Gaby cuenta que hace años Roxana era violenta, no quería jugar con otros niños. Algunos vecinos le tiraban piedras y creemos que pudo sufrir algún tipo de agresión o de abuso. Poco a poco empezó a ir a Lobo con los demás y cambió. Ahora le divierte buscar entre la arena las piedras blancas más bonitas y nos las trae como regalo. Roxana es sin duda alguien especial: poca gente es capaz de convertir en obsequio las piedras que en su día otros usaron para herirle.  

Gracias a Gaby he conocido a muchas personas que han vivido con un espíritu sencillo y bueno en contextos de extrema pobreza, como Roxana. De igual manera que poseer garantías materiales no hace a los seres humanos mejores necesariamente, ser pobre no implica ser feliz o tener buenas intenciones. Pero en una situación con tantas carencias la bondad se nos muestra con mayor radicalidad. 

Cuatro años no caben en esta carta. Resumiría mi experiencia diciendo que aquí he visto la vida de una manera nueva, me he contagiado de la vitalidad del alboroto y he intentado tener un espíritu más sencillo y agradecido. Mis alumnos y colegas en la universidad, mis niños de La Tortuga y mis amigos me han ayudado a vibrar con todas las oportunidades que ofrece este país y al mismo tiempo pisar suelo con lo cruda que puede ser la realidad. 

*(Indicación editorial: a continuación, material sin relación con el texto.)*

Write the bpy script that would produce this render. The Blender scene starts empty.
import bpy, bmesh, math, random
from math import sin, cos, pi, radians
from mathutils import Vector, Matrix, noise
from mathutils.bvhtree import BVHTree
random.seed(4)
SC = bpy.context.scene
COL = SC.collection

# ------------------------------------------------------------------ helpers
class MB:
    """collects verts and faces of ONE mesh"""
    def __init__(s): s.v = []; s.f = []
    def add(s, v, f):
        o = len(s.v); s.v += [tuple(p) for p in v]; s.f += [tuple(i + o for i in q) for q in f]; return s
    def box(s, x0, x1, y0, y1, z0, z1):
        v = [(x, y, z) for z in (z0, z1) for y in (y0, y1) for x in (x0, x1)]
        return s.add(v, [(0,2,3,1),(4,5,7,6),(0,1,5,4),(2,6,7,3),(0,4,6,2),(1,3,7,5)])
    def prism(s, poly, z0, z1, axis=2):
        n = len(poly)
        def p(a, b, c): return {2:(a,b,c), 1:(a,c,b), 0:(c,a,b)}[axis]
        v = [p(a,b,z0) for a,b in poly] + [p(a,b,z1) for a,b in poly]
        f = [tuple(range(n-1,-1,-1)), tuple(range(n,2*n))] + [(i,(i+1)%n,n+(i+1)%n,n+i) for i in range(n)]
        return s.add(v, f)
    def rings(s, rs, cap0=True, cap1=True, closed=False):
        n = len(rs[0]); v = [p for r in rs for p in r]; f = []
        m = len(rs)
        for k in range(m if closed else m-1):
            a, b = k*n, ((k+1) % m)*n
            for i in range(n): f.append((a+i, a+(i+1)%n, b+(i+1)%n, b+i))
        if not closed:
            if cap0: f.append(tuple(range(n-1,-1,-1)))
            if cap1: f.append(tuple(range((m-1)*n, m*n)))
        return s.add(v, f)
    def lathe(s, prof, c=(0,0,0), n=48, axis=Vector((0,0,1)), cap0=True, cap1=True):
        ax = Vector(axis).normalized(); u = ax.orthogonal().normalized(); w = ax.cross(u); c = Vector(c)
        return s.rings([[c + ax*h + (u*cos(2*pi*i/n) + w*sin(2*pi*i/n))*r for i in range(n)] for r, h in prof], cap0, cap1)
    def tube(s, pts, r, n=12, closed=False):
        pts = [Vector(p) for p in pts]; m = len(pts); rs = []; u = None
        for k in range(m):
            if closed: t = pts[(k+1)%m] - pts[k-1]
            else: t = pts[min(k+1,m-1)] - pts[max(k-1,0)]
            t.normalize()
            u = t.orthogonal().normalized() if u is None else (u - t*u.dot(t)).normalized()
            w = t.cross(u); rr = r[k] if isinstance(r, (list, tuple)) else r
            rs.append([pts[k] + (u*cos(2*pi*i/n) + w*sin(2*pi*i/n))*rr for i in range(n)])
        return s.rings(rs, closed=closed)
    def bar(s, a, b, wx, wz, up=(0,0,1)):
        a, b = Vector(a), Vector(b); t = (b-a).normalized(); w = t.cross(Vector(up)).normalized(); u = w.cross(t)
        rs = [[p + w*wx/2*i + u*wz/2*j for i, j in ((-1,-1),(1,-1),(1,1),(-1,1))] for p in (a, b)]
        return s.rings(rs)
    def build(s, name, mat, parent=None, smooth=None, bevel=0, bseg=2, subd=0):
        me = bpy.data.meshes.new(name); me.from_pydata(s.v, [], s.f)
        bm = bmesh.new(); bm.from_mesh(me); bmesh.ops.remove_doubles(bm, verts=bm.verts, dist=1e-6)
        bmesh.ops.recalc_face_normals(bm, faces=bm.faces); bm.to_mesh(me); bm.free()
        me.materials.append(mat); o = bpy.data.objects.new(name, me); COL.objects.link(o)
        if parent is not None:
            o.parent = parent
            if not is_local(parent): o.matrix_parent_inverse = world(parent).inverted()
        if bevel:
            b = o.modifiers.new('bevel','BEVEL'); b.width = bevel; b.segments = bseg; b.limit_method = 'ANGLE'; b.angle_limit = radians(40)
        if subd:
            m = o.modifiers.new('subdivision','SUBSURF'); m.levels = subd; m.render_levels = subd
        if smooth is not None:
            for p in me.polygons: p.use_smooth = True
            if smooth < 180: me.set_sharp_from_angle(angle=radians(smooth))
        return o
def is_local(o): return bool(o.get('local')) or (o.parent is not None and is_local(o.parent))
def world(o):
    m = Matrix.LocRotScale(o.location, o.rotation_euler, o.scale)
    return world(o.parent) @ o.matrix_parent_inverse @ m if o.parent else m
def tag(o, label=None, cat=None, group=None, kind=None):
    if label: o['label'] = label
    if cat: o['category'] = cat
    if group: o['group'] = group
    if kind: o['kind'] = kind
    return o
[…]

El mejor regalo del Perú, y sin duda la verdadera aventura personal, ha sido conocer a Carlos, mi marido.  Es arquitecto y hemos hecho algunos proyectos sociales juntos con las poblaciones vulnerables con las que trabaja Gaby. De él admiro su disposición para servir a su país a través de su profesión. Ojalá que tanto Carlos como su tierra —que ahora es un poquito mía también— me sigan enseñando a ver las cosas con esos ojos distintos, y que yo sea capaz de devolver todo lo recibido a través de mi trabajo.